Drawn to song – Joe Breen on Paul Simon and artist Charlie Mackesy’s Seven Psalms

As I prepared to leave, my phone rang. “Paul wants to meet you.”

It is late afternoon in mid-September. I’m in a very swanky art gallery in a very posh area of a very humid London where, it seems, only “Chelsea Tractors” and limousines are allowed along, of course, with more humble service vehicles.

I’m part of a small troupe of journalists invited to the official launch in the Frieze Gallery of Seven Psalms, a series of warm atmospheric drawings by British artist Charlie Mackesy inspired by listening to Paul Simon’s recent remarkable album of the same title. Mackesy, who shared an Oscar earlier this year for an animated short film of his much-loved children’s book The Boy, the Mole, the Fox and the Horse, is there along with his dog Barney.

And so is Paul Simon, the 81-year-old legend having flown in from the Toronto Film Festival which featured the world premiere of a major new documentary on his career, In Restless Dreams: The Music of Paul Simon.

However, they are not among us as we feast on nibbles, white wine and cold beer. Everybody else seems to know everybody else. It’s a safe space for hacks. We shift down to the basement where we jostle for space with film and still cameras. The two collaborators are to be interviewed by an MC. Our role is to be the audience with a short Q&A promised at the close.

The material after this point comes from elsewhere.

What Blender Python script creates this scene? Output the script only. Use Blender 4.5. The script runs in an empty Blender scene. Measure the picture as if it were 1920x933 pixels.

And so the happy couple enter onto a makeshift stage. They look like bosom buddies, but it emerges that they have just met in person for the first time a few hours ago. All their contact has been by phone or email as they went about the project which was initiated by the American. As the MC goes through a series of light-touch questions over familiar territory, both men respond with enthusiasm and humour. Yes, the project was fun, says Simon. No, says the mild-mannered Mackesy, he didn’t feel under any pressure to produce something specific, which was “lovely and very freeing”. He said he would just put the album on a “continuous loop, make some tea, take the dog out and think about which lines stayed with me. Then I’d see images.”

The drawings have a lovely soft feathery quality, for these eyes they are redolent of EH Shepard’s work (Winnie the Pooh). Each image is set beside a framed handwritten relevant lyric signed by Simon. The effect is quietly striking and thought-provoking.

While Seven Psalms is, as Simon has pointed out, “an argument I’m having with myself about belief or not”, there are many other strands and references. For example, there is a mention of refugees. Interestingly, when Europeans speak of refugees, we think of the appalling losses in the Mediterranean and the English Channel, but Simon’s fertile imagination turns to the Mexican border.

Simon also touches on how lockdown allowed him the space and time to write Seven Psalms though he said that after a year he tired of the relative isolation. It was also during this time that he began to lose the hearing in his left ear. This has had a profound impact on how he writes and performs, particularly the latter.

He worried that he could not maintain the correct pitch in his voice over the course of a concert, but he did reveal that he was due to explore with two other guitarists the possibility of him concentrating on singing while they played the acoustic guitar parts so central to Seven Psalms.

The convivial atmosphere was punctured at one stage when Simon stopped mid-answer and asked a journalist in the front row what did he think? Was he bored? He’d been watching him for a few minutes and his eyes were closed. The room froze. But if the journalist was asleep, he was awake sharpish with a penetrating question. Simon responded carefully and the room exhaled.

Then came questions from the floor. Sadly, yours truly’s hand was raised in vain as time had run out and the duo shuffled out. As I prepared to leave, my phone rang. It was a man from Simon’s record company. “Paul wants to meet you.”

Off we went to another room where an even more select group of journalists was hanging about, some talking to the great man.

After an introduction we move away for a fascinating little chat about how he constructs complex rhyme, whether Seven Psalms is about him – no, the central figure is a character but yes it could be him – and how he interlaced his guitar figures on the album with old favourites such as Davey Graham’s Anji.

As Simon talked his PA tugged at my coat and whispered aloud. “Paul has to go.” He continued tallking. “Paul has to go.” I said, Paul I think they want you to go. We shook hands warmly and off he went. As Joxer Daly might say, a darlin’ man.